東京芸術大学の先生先輩方に、「デッサン検定」の必要性についてお手紙をお送りして一年。
ます、お返事をいただいた方の文章を要約。
-「漢字検定」と同様、利権に結びついて争うことになる。
それぞれの現場で、誠実にデッサンを位置付けることをともかく継続していくことだ。
いまデッサンの意義が薄れている最大の原因は、美術が好きな美術教師が激減し、「美術」の本質が教えられていないからだ。-
やはり長年現場に関り、作家でもある方の意見、さすがに鋭い。
その後一年で、「それぞれの現場」がデッサン検定を作りました。デッサンや職能訓練の必要性というより、利便性、キャッチがいい、ということだろうと思います。全国統一基準のデッサン検定が出来なくても、いいんじゃないかとも思います。デッサンは、基礎、途中経過ですから。

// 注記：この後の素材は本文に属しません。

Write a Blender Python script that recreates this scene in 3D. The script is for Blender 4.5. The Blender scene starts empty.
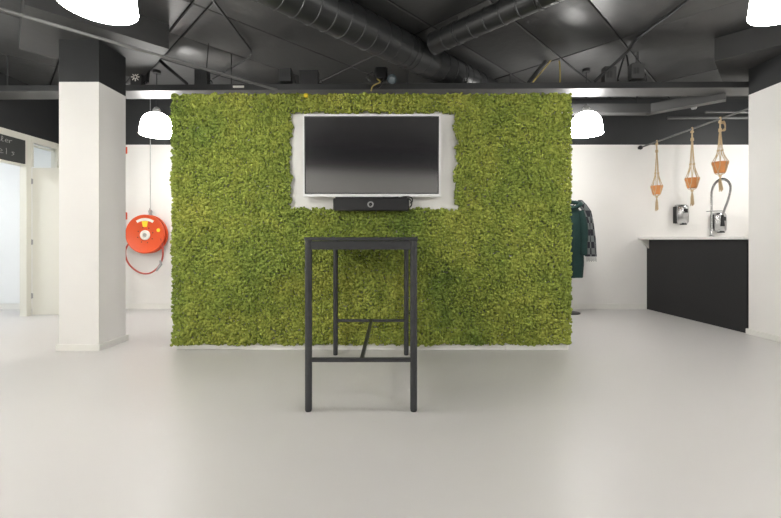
import bpy, math, random
import numpy as np
from mathutils import Vector, Matrix
random.seed(5); rng = np.random.default_rng(5)
S = bpy.context.scene; COL = S.collection
PI = math.pi
F, CX, CY, CH = 395.0, 391.0, 240.0, 1.08      # focal length and eye point used to measure real positions

def at_depth(px, py, Y): return Vector(((px-CX)*Y/F, Y, CH+(CY-py)*Y/F))
def at_height(px, py, h):
    Y = (h-CH)*F/(CY-py); return Vector(((px-CX)*Y/F, Y, h))

# ------------------------------------------------------------------ materials
def mat(name, col, rough=.5, metal=0, bump=0, bscale=30, var=0, vscale=4, emit=None, estr=0, spec=.5, coat=0, ior=1.5, alpha=1, trans=0):
    m = bpy.data.materials.new(name); m.use_nodes = True
    nt = m.node_tree; b = nt.nodes['Principled BSDF']
    b.inputs['Base Color'].default_value = (*col, 1)
    b.inputs['Roughness'].default_value = rough; b.inputs['Metallic'].default_value = metal
    b.inputs['Specular IOR Level'].default_value = spec; b.inputs['Coat Weight'].default_value = coat
    b.inputs['IOR'].default_value = ior; b.inputs['Transmission Weight'].default_value = trans
    if emit: b.inputs['Emission Color'].default_value = (*emit, 1); b.inputs['Emission Strength'].default_value = estr
    tc = nt.nodes.new('ShaderNodeTexCoord')
    n = nt.nodes.new('ShaderNodeTexNoise'); n.inputs['Scale'].default_value = vscale; n.inputs['Detail'].default_value = 6
    nt.links.new(tc.outputs['Object'], n.inputs['Vector'])
    mx = nt.nodes.new('ShaderNodeMix'); mx.data_type = 'RGBA'
    v = var if var else .03
    mx.inputs[6].default_value = (*[c*(1-v) for c in col], 1); mx.inputs[7].default_value = (*[min(1, c*(1+v)) for c in col], 1)
    nt.links.new(n.outputs['Fac'], mx.inputs[0]); nt.links.new(mx.outputs[2], b.inputs['Base Color'])
    if bump:
        n2 = nt.nodes.new('ShaderNodeTexNoise'); n2.inputs['Scale'].default_value = bscale; n2.inputs['Detail'].default_value = 5
        nt.links.new(tc.outputs['Object'], n2.inputs['Vector'])
        bp = nt.nodes.new('ShaderNodeBump'); bp.inputs['Strength'].default_value = bump; bp.inputs['Distance'].default_value = .01
        nt.links.new(n2.outputs['Fac'], bp.inputs['Height']); nt.links.new(bp.outputs['Normal'], b.inputs['Normal'])
    return m

WHITE = mat('white_wall_paint', (.80,.785,.76), .6, bump=.08, bscale=60, var=.015)
CREAM = mat('cream_door_paint', (.72,.705,.63), .5, var=.01)
BRIGHT = mat('bright_white_paint', (.86,.87,.87), .6, var=.01)
BLACKP = mat('anthracite_wall_paint', (.020,.021,.022), .55, bump=.1, bscale=40, var=.08)
DROP = mat('dark_drop_panel_paint', (.03,.03,.03), .6, bump=.3, bscale=9, var=.2)
CEIL = mat('dark_ceiling_concrete', (.042,.042,.042), .40, spec=.9, bump=.35, bscale=9, var=.28, vscale=2.2)
FLOOR = mat('poured_grey_floor', (.58,.565,.552), .36, bump=.02, bscale=6, var=.025, vscale=1.2, spec=.35)
BASEB = mat('white_skirting', (.78,.77,.73), .5)
STEEL = mat('galvanised_grey', (.30,.30,.29), .4, metal=.35, var=.1, vscale=9)
DSTEEL = mat('dark_painted_metal', (.028,.029,.03), .38, var=.1)
DUCT = mat('black_duct_metal', (.022,.023,.024), .38, metal=.1, var=.1)
PIPE = mat('grey_pipe', (.14,.14,.137), .4); DPIPE = mat('dark_grey_pipe', (.06,.06,.06), .45)
TBL = mat('anthracite_table_paint', (.034,.035,.038), .42)
TBLTOP = mat('table_top_laminate', (.026,.027,.03), .5)
TVW = mat('white_gloss_plastic', (.85,.85,.85), .3)
SCREEN = mat('black_glass_screen', (.012,.011,.014), .11, ior=3.1, spec=.5, var=.01)
BLK = mat('black_plastic', (.015,.015,.016), .4)
BLKG = mat('black_gloss', (.01,.01,.012), .1)
CHROME = mat('brushed_chrome', (.5,.5,.5), .27, metal=1)
GREYM = mat('grey_metal', (.38,.38,.38), .35, metal=.6)
RED = mat('red_orange_enamel', (.72,.085,.018), .35, var=.03)
HOSE = mat('red_rubber_hose', (.45,.06,.04), .5)
YEL = mat('yellow_plastic', (.88,.66,.03), .45)
LWHITE = mat('white_label', (.82,.80,.74), .5)
TERRA = mat('terracotta', (.70,.29,.10), .75, bump=.15, bscale=50, var=.12, vscale=12)
ROPE = mat('jute_rope', (.56,.42,.25), .85, bump=.4, bscale=120, var=.2, vscale=40)
KIT = mat('matt_black_panel', (.013,.013,.014), .55, var=.06)
TOP = mat('white_worktop', (.82,.81,.79), .35)
COATG = mat('dark_green_cloth', (.005,.030,.026), .85, bump=.3, bscale=70, var=.2, vscale=8)
CHALKB = mat('blackboard_slate', (.035,.037,.036), .7, var=.15, vscale=6)
CHALK = mat('white_chalk', (.42,.42,.41), .9)
YCAB = mat('yellow_cable', (.42,.33,.10), .5)
GLASS = mat('clear_glass', (.95,.97,.97), .02, trans=1, ior=1.01, var=.001)
SHADE = mat('opal_glass_shade', (.9,.9,.88), .4, emit=(1,.985,.95), estr=16.0)
BULB = mat('lamp_diffuser_glow', (.9,.9,.9), .4, emit=(1,.975,.93), estr=24.0)
PANEL = mat('ceiling_panel_glow', (.9,.9,.9), .4, emit=(.93,.97,1), estr=15)
SOIL = mat('dark_potting_soil', (.05,.03,.02), .95, bump=.5, bscale=80)

# plaid scarf
PLAID = mat('plaid_wool', (.5,.5,.5), .9)
nt = PLAID.node_tree; b = nt.nodes['Principled BSDF']
ck = nt.nodes.new('ShaderNodeTexChecker'); ck.inputs['Scale'].default_value = 11
ck.inputs['Color1'].default_value = (.015,.015,.022,1); ck.inputs['Color2'].default_value = (.13,.14,.14,1)
tc = nt.nodes.new('ShaderNodeTexCoord'); nt.links.new(tc.outputs['Object'], ck.inputs['Vector']); nt.links.new(ck.outputs['Color'], b.inputs['Base Color'])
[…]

「たかがデッサン、されどデッサン」です。私はデッサンの意義が希薄になりつつあることに対して、危機感は持っています。私は「デッサン検定」を作り、手紙を書きました。しかし問題意識は、作家の現場、大学の現場、高校中学の現場、予備校の現場、それぞれ違うわけですから、共有されるものではないのかも知れません。それでも、ここで私ができることを、草の根だとしても続けていくつもりです。
※この記事は、リアル絵画教室「百工房アートスペース」で、デッサン検定という制度を開発実施した時のものです。デッサン検定は、その後、デッサンオンデマンド・デッサンコースの課題へと引き継がれました。